You can access the list of your surveys in the menu PPP > My surveys. The list is organised by survey. The name and the date of creation of the survey are displayed in the header. Click on it to scroll down the list of associated rovers. Download the results of the calculation with the download button. You can make a bulk download of the survey by selecting all rovers.
You can search for surveys by name in the dedicated field.

The surveys maps

You can access the map of your surveys in the menu PPP > Surveys map. The markers represent the rovers. In kinematic mode, they represent the position at the first satellite observation time.
By clicking on a marker, you can see its metadata. You can search for surveys by name. Only the results found are then displayed on the map.

What is PPP

PPP stands for Precise Point Positioning. It is a method of calculating the coordinates of a GNSS receiver that allows centimetric precision in static or even kinematic measurements under excellent measuring conditions.
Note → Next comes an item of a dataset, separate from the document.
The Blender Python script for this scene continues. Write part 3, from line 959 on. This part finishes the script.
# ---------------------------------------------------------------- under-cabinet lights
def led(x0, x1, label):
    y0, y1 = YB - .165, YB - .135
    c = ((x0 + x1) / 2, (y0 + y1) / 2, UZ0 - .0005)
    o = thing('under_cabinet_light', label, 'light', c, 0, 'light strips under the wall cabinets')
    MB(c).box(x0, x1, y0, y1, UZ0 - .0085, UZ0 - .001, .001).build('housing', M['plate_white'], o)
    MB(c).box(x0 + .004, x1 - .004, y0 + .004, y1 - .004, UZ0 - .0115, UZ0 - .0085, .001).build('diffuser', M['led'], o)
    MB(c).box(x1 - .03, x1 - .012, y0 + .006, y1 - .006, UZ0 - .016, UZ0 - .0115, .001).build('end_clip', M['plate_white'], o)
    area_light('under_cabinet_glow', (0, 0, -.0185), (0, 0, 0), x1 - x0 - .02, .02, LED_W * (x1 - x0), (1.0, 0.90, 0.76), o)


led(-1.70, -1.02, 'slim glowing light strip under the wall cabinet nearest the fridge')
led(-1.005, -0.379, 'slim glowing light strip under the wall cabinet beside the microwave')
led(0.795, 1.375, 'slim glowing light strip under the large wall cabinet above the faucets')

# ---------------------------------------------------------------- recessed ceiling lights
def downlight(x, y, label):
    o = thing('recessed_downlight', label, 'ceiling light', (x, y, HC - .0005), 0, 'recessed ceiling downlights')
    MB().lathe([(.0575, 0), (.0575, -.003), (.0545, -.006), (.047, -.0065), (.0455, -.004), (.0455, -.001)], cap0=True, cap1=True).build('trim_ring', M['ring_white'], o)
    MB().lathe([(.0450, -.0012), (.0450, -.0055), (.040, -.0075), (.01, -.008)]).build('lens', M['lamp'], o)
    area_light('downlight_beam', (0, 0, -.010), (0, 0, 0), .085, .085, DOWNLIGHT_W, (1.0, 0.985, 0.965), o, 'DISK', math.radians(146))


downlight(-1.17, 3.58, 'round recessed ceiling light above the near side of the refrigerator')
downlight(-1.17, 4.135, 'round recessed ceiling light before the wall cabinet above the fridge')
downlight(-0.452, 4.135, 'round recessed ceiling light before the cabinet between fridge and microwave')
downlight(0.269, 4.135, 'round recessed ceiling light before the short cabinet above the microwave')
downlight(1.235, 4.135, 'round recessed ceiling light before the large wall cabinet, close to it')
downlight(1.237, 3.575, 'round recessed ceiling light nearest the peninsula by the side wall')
The principle of this positioning mode is to model the errors affecting the path of the signal from the satellite to the receiver: satellite orbit and clock offsets, ionospheric and tropospheric delay. The ionospheric part is the most complex to model, which is why an iono-free combination of the multi-frequency signals emitted by the satellites is normally used. This means that you absolutely need a multi-frequency receiver when you do PPP.
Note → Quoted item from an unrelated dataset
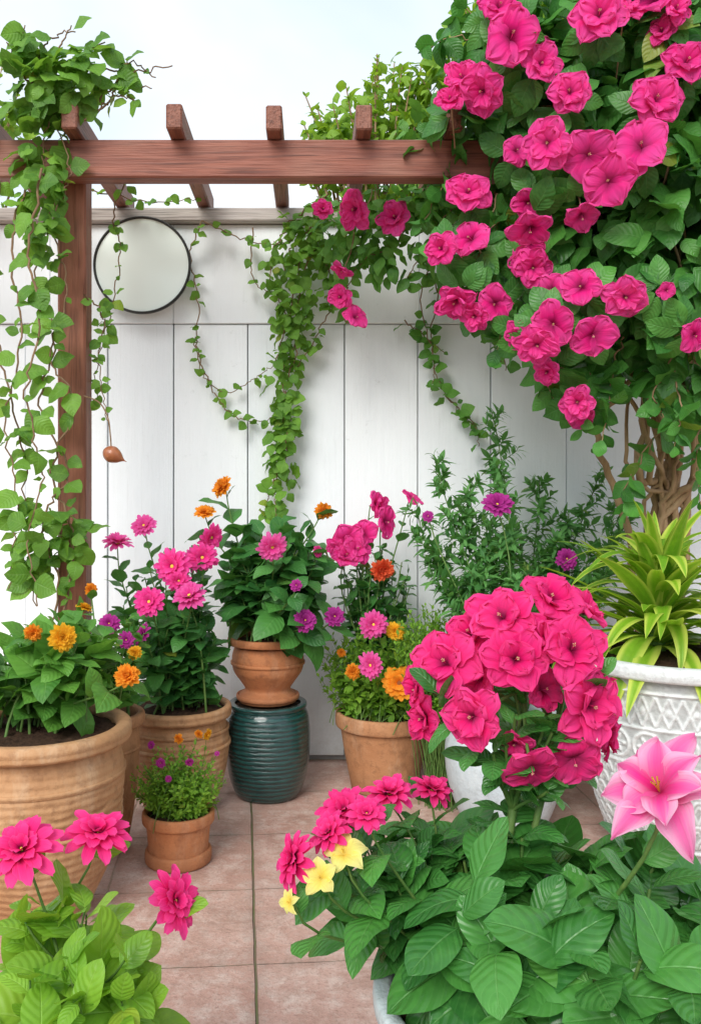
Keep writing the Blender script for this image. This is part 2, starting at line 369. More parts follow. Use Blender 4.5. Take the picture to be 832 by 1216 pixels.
def flower(parent,key,pos,axis,s,label=None):
    ml=FL[key]; o=bpy.data.objects.new('flower',ml[rng.integers(len(ml))])
    q=Vector(axis).normalized().to_track_quat('Z','Y').to_matrix().to_4x4()
    sv=s*rng.uniform(.88,1.1)
    mt=Matrix.Translation(Vector(pos)-parent.location)@q@Matrix.Rotation(rng.uniform(0,6.28),4,'Z')@Matrix.Diagonal((sv,sv*rng.uniform(.85,1.0),sv*rng.uniform(.8,1.3),1))
    o.matrix_basis=mt; o.parent=parent; link(o)
    if label:o["label"]=label
    return o
def faxis(out=None,cam=.8,up=.25,jit=.35):
    a=np.array([0,-cam,up])+rng.normal(0,jit,3)
    if out is not None:a=a+out
    return a
def stem(g,b,t,r0,r1,bow=.5,n=9):
    b=np.asarray(b,float);t=np.asarray(t,float);h=t[2]-b[2];L=np.linalg.norm(t-b)
    hor=np.array([t[0]-b[0],t[1]-b[1],0.])
    p1=b+UP*max(h,.3*L)*bow*.9+hor*.15; p2=t-UP*.25*L*(1 if h>0 else -.4)-hor*.15+rng.normal(0,.05*L,3)
    c=bez(b,p1,p2,t,n); tube(g,c,np.linspace(r0,r1,n),6); return c
def plant(name,label,cat,base,leaf,L,tl,flowers=(),nx=10,ext=None,nl=8,t0=.35,fnl=6,stemmat=None,group=None,sr=.005,el=(.3,.9),droop=.15,spread=.04,bow=.5,fup=.3,extra=None,shellmin=.3,fjit=.35):
    base=np.asarray(base,float)
    rt=root(name,label,cat,tuple(base),group); gl=Geo();gs=Geo()
    for fl in flowers:
        px,py,d,rp,key=fl[:5]; p=at(px,py,d); 
        b=base+np.append(rng.normal(0,spread,2),-.02); hor=np.append((p-base)[:2],0)
        ax=faxis(out=nrm(hor)*.25,up=fup,jit=fjit) if len(fl)<6 else np.array(fl[5],float)
        ax=ax/np.linalg.norm(ax); s=rp*d/F
        c=stem(gs,b,p-ax*s*.25,sr,sr*.5,bow)
        leafy(gl,c,t0,fnl,L,tl,el,droop,.5,.92)
        flower(rt,key,p,ax,s)
    if ext is not None:
        cx,cy,d,rx,ry,rd=ext; c0=at(cx,cy,d); R=np.array([rx*d/F,rd,ry*d/F])
        for i in range(nx):
            o=nrm(rng.normal(0,1,3)); o=o*(shellmin+(1-shellmin)*rng.random()**.5)
            p=c0+o*R; p[2]=max(p[2],base[2]+.03); b=base+np.append(rng.normal(0,spread,2),-.02)
            c=stem(gs,b,p,sr,sr*.45,bow); leafy(gl,c,t0,nl,L,tl,el,droop)
    if extra: extra(gl,gs,rt)
    part('foliage',gl,[GR[leaf]],rt); part('stems',gs,[stemmat or stemG],rt)
    return rt

# ================================================================ SETTING
m,nt,out=newmat('soil_ground'); tc=N(nt,'ShaderNodeTexCoord'); n=noise(nt,tc.outputs['Object'],1.5,8,.7)
finish(nt,out,mixc(nt,mr(nt,n,.35,.65,0,1),(.05,.08,.025),(.12,.1,.06)),.95,n,.6,.05,.2)
g=Geo(); S=400; g.add([(-S,-S,-.02),(S,-S,-.02),(S,S,-.02),(-S,S,-.02)],[(0,1,2,3)]); solo('ground',g,[m],kind='structure')
# paving
m,nt,out=newmat('terracotta_paving'); tc=N(nt,'ShaderNodeTexCoord')
rot=N(nt,'ShaderNodeMapping',{'Vector':tc.outputs['Object'],'Rotation':(0,0,math.radians(-4.4))}).outputs[0]
wob=N(nt,'ShaderNodeTexNoise',{'Vector':tc.outputs['Object'],'Scale':5.,'Detail':3.})
sp=N(nt,'ShaderNodeSeparateXYZ',{0:rot}); TW,TH=.47,.455
gx=M(nt,'DIVIDE',M(nt,'ADD',sp.outputs[0],4.7-.032),TW); gy=M(nt,'DIVIDE',M(nt,'ADD',sp.outputs[1],4.55+2.13),TH)
wb=M(nt,'MULTIPLY',M(nt,'SUBTRACT',wob.outputs[0],.5),.018)
fx=M(nt,'PINGPONG',M(nt,'ADD',gx,wb),.5); fy=M(nt,'PINGPONG',M(nt,'ADD',gy,wb),.5)
cell=N(nt,'ShaderNodeCombineXYZ',{0:M(nt,'FLOOR',gx),1:M(nt,'FLOOR',gy)}).outputs[0]
wn=N(nt,'ShaderNodeTexWhiteNoise',{0:cell},noise_dimensions='3D')
o=tc.outputs['Object']; na=noise(nt,o,2.6,7,.75); nb=noise(nt,o,14.,7,.8); nc=noise(nt,o,90.,3,.7); nd=noise(nt,o,5.,6,.8,.6)
main=mr(nt,M(nt,'ABSOLUTE',M(nt,'SUBTRACT',sp.outputs[0],.032)),.1,.2,1,.35)
jx=M(nt,'MULTIPLY',mr(nt,fx,.003,.010,1,0,'SMOOTHSTEP'),main); jy=M(nt,'MULTIPLY',mr(nt,fy,.001,.007,.6,0,'SMOOTHSTEP'),mr(nt,nd,.35,.55,.35,1)); j=M(nt,'MAXIMUM',jx,jy)
col=mixc(nt,mr(nt,na,.3,.7,0,1),(.48,.275,.225),(.62,.43,.36))
col=mixc(nt,M(nt,'MULTIPLY',wn.outputs[0],.4),col,(.50,.26,.195))
col=mixc(nt,mr(nt,nb,.46,.66,0,.8),col,(.70,.57,.50)); col=mixc(nt,mr(nt,nd,.48,.66,0,.7),col,(.36,.22,.17)); col=mixc(nt,mr(nt,nc,.53,.76,0,.65),col,(.25,.15,.12))
edge=M(nt,'MAXIMUM',mr(nt,fx,.01,.09,.45,0),mr(nt,fy,.01,.08,.4,0)); col=mixc(nt,M(nt,'MULTIPLY',edge,mr(nt,nb,.35,.6,.1,1)),col,(.28,.18,.14))
moss=mixc(nt,mr(nt,noise(nt,o,6.,4),.38,.54,0,1),(.17,.12,.085),(.11,.15,.04))
col=mixc(nt,M(nt,'MULTIPLY',j,.85),col,moss)
h=M(nt,'SUBTRACT',M(nt,'ADD',M(nt,'MULTIPLY',nb,.8),M(nt,'ADD',M(nt,'MULTIPLY',nc,.25),M(nt,'MULTIPLY',wn.outputs[0],.1))),j)
finish(nt,out,col,mr(nt,nb,.3,.7,.45,.85),h,1.,.008,.35)
g=Geo(); g.add([(-6,-4,0),(6,-4,0),(6,4.24,0),(-6,4.24,0)],[(0,1,2,3)]); solo('paving',g,[m],kind='structure')

# fence
m,nt,out=newmat('white_painted_board'); tc=N(nt,'ShaderNodeTexCoord'); o=tc.outputs['Object']
rn=N(nt,'ShaderNodeAttribute',attribute_name='rnd').outputs['Fac']
ng=noise(nt,mapping(nt,o,(30,30,1.2)),2.,6,.7); ns=noise(nt,mapping(nt,o,(5,5,1.)),1.5,7,.75); nk=noise(nt,o,14.,8,.8)
col=mixc(nt,rn,(.85,.89,.92),(.90,.93,.95)); col=mixc(nt,mr(nt,ns,.50,.78,0,.45),col,(.75,.79,.82)); col=mixc(nt,mr(nt,nk,.61,.77,0,.6),col,(.54,.56,.55)); col=mixc(nt,mr(nt,ng,.58,.74,0,.35),col,(.66,.68,.69))
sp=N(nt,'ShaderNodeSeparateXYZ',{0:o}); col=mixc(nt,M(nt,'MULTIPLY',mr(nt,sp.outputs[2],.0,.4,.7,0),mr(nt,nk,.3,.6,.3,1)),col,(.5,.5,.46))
finish(nt,out,col,.55,M(nt,'ADD',M(nt,'MULTIPLY',ng,.9),nk),.55,.004,.4); whitewood=m
grey=woodmat('weathered_cap_wood',(.34,.29,.26),(.48,.43,.39),(.58,.55,.52),0,.8)
fen=root('fence','tall white painted vertical board fence with grey wooden cap rail','fence',(0,4.2,0))
g=Geo(); WD=4.2
seams=[-560,-470,-380,-290,-200,-110,-20,30,128,206,294,409,496,583,672,765,860,950,1040,1130,1220]
for a,b in zip(seams[:-1],seams[1:]):
    x0=(a-VX)*WD/F+.0025;x1=(b-VX)*WD/F-.0025; yo=random.uniform(0,.012)
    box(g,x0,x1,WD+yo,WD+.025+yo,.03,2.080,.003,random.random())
seams2=[-560,-380,-200,-60,60,206,352,498,640,780,930,1080,1220]
for a,b in zip(seams2[:-1],seams2[1:]):
    x0=(a-VX)*WD/F+.001;x1=(b-VX)*WD/F-.001; yo=random.uniform(0,.004)
    box(g,x0,x1,WD-.006+yo,WD+.02+yo,2.083,2.552,.003,random.random())
part('boards',g,[whitewood],fen,False)
g=Geo(); box(g,-3.75,3.45,WD+.04,WD+.075,.0,2.55,.004,.2); part('backing',g,[plainmat('backing_wood',(.3,.3,.29),(.4,.4,.38),8,.9)],fen,False)
g=Geo(); box(g,-3.76,3.46,WD-.045,WD+.1,2.555,2.622,.008,.5); part('cap_rail',g,[grey],fen,False)

# pergola
wx=woodmat('beam_wood',(.19,.06,.04),(.32,.11,.07),(.38,.19,.13),0); wy=woodmat('rafter_wood',(.18,.065,.042),(.29,.115,.075),(.36,.2,.14),1); wz=woodmat('post_wood',(.20,.065,.035),(.33,.12,.07),(.39,.2,.13),2)
per=root('pergola','reddish brown wooden pergola with rafters resting on the fence','pergola',(-.92,3.4,0))
g=Geo(); box(g,-2.4,2.1,3.36,3.44,2.482,2.627,.006); part('beam',g,[wx],per,False)
for px in (-.935,1.98):
    g=Geo(); box(g,px-.055,px+.055,3.445,3.55,.0,2.62,.008); part('post',g,[wz],per,False)
for x in (-1.98,-1.62,-1.24,-.895,-.508,-.14,.194,.53,.87,1.2,1.55,1.9):
    g=Geo(); box(g,x-.03,x+.03,3.27+random.uniform(-.01,.01),4.33,2.629,2.722,.006); part('rafter',g,[wy],per,False)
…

PPP outputs positions expressed in the satellite coordinate system. Currently this is ITRF2014. It is rare for surveyors to work locally with this system because it is mobile in time. In concrete terms, when you give the ITRF2014 coordinates of a point, you are also supposed to give the time of validity and the associated travel speed, which is not always possible - by the way this is exactly the same when you use WGS84. It is preferable to work in a system consistent with your area of intervention, such as ETRF2000. It is important to understand this because the differences in coordinates between these systems can be as much as 1 metre. To convert ITRF2014 coordinates in continental systems, there are formulas built into our algorithm. Thus, when you select the ETRF2000 datum when creating a PPP survey, the last step of the processing is to convert the ITRF2014 results to ETRF2000. If you are looking to obtain positions in WGS84, be aware that this datum is not at all suitable for precision positioning, and you will certainly need to find out a little more about the right datum to use.

Where can I use PPP

PPP can be used anywhere on Earth as long as your receiver picks up at least 4 satellites. Of course, the more satellites you see, and the better the signal quality, the better your results will be.
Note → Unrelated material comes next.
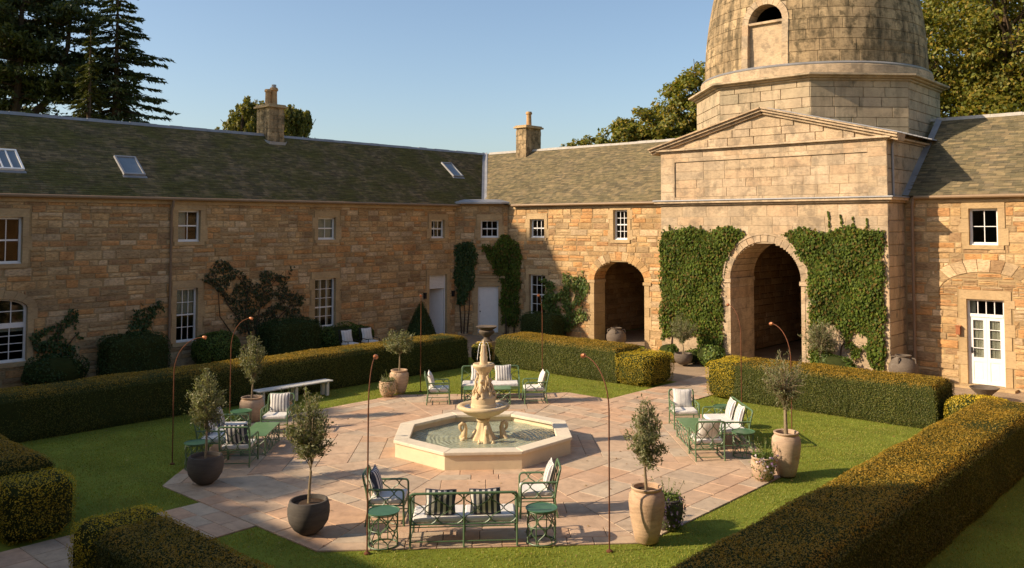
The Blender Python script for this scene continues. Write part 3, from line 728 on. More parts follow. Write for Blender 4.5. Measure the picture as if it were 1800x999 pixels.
MB().box(-GA-1.3, -GA-.02, 1.6, 1.755, -.1, 4.7).box(GA+.02, GA+.7, 1.6, 1.755, -.1, 4.7).obj('pier', M['passage_shade'], gh)
# side returns
for s in (-1, 1):
    fr = Matrix.Translation((s*HW, 0, 0)) @ Matrix.Rotation(PI/2*s, 4, 'Z')
    rs = courses(r_, 0, 1.5, -.05, 5.72, (.33,.42), (.45,.8), [], .008) if s > 0 else courses(r_, -1.5, 0, -.05, 5.72, (.33,.42), (.45,.8), [], .008)
    masonry(fw, fr, MT_, rs, M['drum'], 'ash', .05, -.01, .003, 40, 'ashlar_block', r_, 'return_stonework')
MB().box(-HW+.03, HW-.03, 9.1, 9.4, -.1, 7.7).box(-HW+.03, -HW+.3, .12, 9.1, -.1, 7.7).box(HW-.3, HW-.03, .12, 9.1, -.1, 7.7).box(-HW+.3, HW-.3, .12, 9.1, 4.75, 7.7).obj('core', M['ashmortar'], gh)
def band(name, x, y0, z0, z1, mt=M['ashlar'], back=4.0, yo=0):
    m = MB(); m.box(-x, x, y0, back, z0, z1); return m.obj(name, mt, gh, bev=.012)
band('cornice', HW+.10, -.10, 5.73, 5.80); band('cornice', HW+.2, -.2, 5.80, 5.88); band('cornice', HW+.24, -.24, 5.881, 5.93, M['lead'])
at = backing(gh, -HW, HW, 5.93, 7.72, [(-3.66, 3.66, 6.03, 7.36)], M['ashmortar'], .0, 'attic_wall')
masonry(at, Matrix(), MT_, courses(r_, -HW, HW, 5.935, 7.72, (.29,.34), (.5,1.0), [(-3.66, 3.66, 6.03, 7.36)], .005), M['ashlar'], 'ash', .05, -.01, .003, 200, 'ashlar_block', r_)
MB().box(-3.68, 3.68, .055, .09, 6.0, 7.4).obj('panel', M['ashmortar'], gh)
masonry(at, Matrix.Translation((0, .045, 0)), MT_, courses(r_, -3.66, 3.66, 6.03, 7.36, (.30,.34), (.5,1.1), [], .005), M['ashlar'], 'ash', .05, -.005, .001, 200, 'ashlar_block', r_)
for s in (-1, 1):
    fr = Matrix.Translation((s*HW, 0, 0)) @ Matrix.Rotation(PI/2*s, 4, 'Z')
    masonry(at, fr, MT_, courses(r_, *((0, 4.5) if s > 0 else (-4.5, 0)), 5.935, 7.72, (.42,.47), (.7,1.2), [], .008), M['drum'], 'ash', .05, -.01, .003, 60, 'ashlar_block', r_)
# worn carved lettering on the panel, two centred lines
ins = MB(); ir = random.Random(8)
def glyph(x, z, h, k):
    w = h*.55; t = .014; y0, y1 = .0335, .0365
    S = {'I': [(0,0,0,1)], 'L': [(0,0,0,1),(0,0,1,0)], 'E': [(0,0,0,1),(0,0,1,0),(0,.5,.8,.5),(0,1,1,1)], 'T': [(.5,0,.5,1),(0,1,1,1)], 'H': [(0,0,0,1),(1,0,1,1),(0,.5,1,.5)], 'N': [(0,0,0,1),(1,0,1,1),(0,1,1,0)], 'O': [(0,0,0,1),(1,0,1,1),(0,0,1,0),(0,1,1,1)], 'A': [(0,0,.5,1),(.5,1,1,0)], 'R': [(0,0,0,1),(0,1,1,1),(1,.5,1,1),(0,.5,1,.5),(.4,.5,1,0)]}[k]
    for a, b, c, d in S:
        p, q = Vector((x+a*w, z+b*h)), Vector((x+c*w, z+d*h)); n = (q-p); l = n.length; n = n/l; o = Vector((-n.y, n.x))*t/2
        ins.prism_y([tuple(p-o), tuple(q-o), tuple(q+o), tuple(p+o)][::-1], y0, y1)
for txt, x, z, h in (('THE LAND HERE INTO THE HALL', -1.15, 6.93, .12), ('IN HEART OF LETTER', -1.05, 6.55, .115)):
    for ch in txt:
        if ch in 'DUFB': ch = 'O' if ch in 'DU' else 'E'
        if ch != ' ': glyph(x, z, h, ch if ch in 'ILETHNOAR' else 'I')
        x += h*(.62 if ch == ' ' else .8)
ins.obj('inscription', M['letters'], gh)
band('string_course', HW+.05, -.05, 7.72, 7.78); band('string_course', HW+.16, -.16, 7.781, 7.85)
# pediment
AZ = 9.0; EX = HW+.05
pd_ = MB().prism_y([(-EX, 7.85), (EX, 7.85), (0, AZ-.04)][::-1], .03, .4).obj('pediment', M['ashmortar'], gh)
tri = []
z = 7.86
while z < AZ-.1:
    h = .28; half = EX*(1-(z+h-7.85)/(AZ-7.85))
    if half > .25: tri += courses(r_, -half, half, z, z+h, (h, h), (.5, 1.0), [], .008)
    z += h
masonry(pd_, Matrix(), MT_, tri, M['ashlar'], 'ash', .05, -.01, .003, 60, 'ashlar_block', r_)
for s in (-1, 1):
    L = math.hypot(EX+.35, AZ-7.78); an = math.atan2(AZ-7.78, EX+.35)
    for (o0, o1, y0) in ((-.12, -.03, -.1), (-.03, .06, -.2), (.06, .11, -.28)):
        m = MB().prism_y([(0, o0), (L, o0), (L, o1), (0, o1)][::-1], y0, .5); mm = Matrix.Translation((-s*(EX+.35), 0, 7.86)) @ Matrix.Rotation(-an*s, 4, 'Y') if s > 0 else None
        P = []
        for v in m.V:
            x, y, zz = v; X = -(EX+.35)+x*math.cos(an)-zz*math.sin(an); Z = 7.80+x*math.sin(an)+zz*math.cos(an); P.append((X*s if s > 0 else -X, y, Z))
        m.V = P
        if s < 0: m.F = [f[::-1] for f in m.F]
        m.obj('raking_cornice', M['ashlar'], gh)
rp = MB()
for s in (-1, 1): rp.add([(0, -.25, AZ+.13), (s*(EX+.33), -.25, 7.93), (s*(EX+.33), 4.6, 7.93), (0, 4.6, AZ+.13)], [(0,1,2,3) if s < 0 else (3,2,1,0)])
pr_ = rp.obj('pediment_roof', M['slate'], gh)
for s in (-1, 1):
    for i in range(9):
        y = .3+i*.5; MB().tube([(s*.02, y, AZ+.14), (s*(EX+.33), y, 7.945)], .03, 5).obj('lead_roll', M['lead'], pr_)
MB().tube([(HW+.12, .35, 7.75), (HW+.05, .35, 7.55), (HW+.05, .4, 5.95)], .04, 8).obj('downpipe', M['lead'], gh, True)
MB().tube([(HW+.35, 1.36, 5.9), (HW+.3, 1.36, 5.6), (HW+.3, 1.36, .02)], .05, 8).obj('downpipe', M['pipe'], gh, True)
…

What accuracy can I expect

In static mode, you can obtain a precision of a few centimetres in 1 hour of observations. The longer the session, the better the expected accuracy. With a few hours of observations, you can expect 1-2 cm accuracy.
In kinematic mode this is more variable. In excellent observation conditions, with a stationary time at the beginning of the session, with few signal interruptions, you can also achieve centimetric precision. In reality, as it is difficult to always evolve in these ideal conditions, it is more common to have 10 - 20 cm accuracy.

What datum can I use

You can use any coordinate system as long as there are pass formulas between it and the ITRF2014. We have integrated some of the common datum directly into our algorithm - currently ETRF2000 only, more are coming, but if yours is not in the list, you can do the conversion yourself from the results file provided. In this case, please contact us too. We will try to integrate it into our service. Remember that if you are using the ITRF2014 datum, the coordinates are valid at the time of measurement. Depending on the speed of tectonic movement, the coordinates may change by several centimetres in a year. This is why we always state in our reports that the coordinates are obtained in ITRF2014 @ [measurement epoch].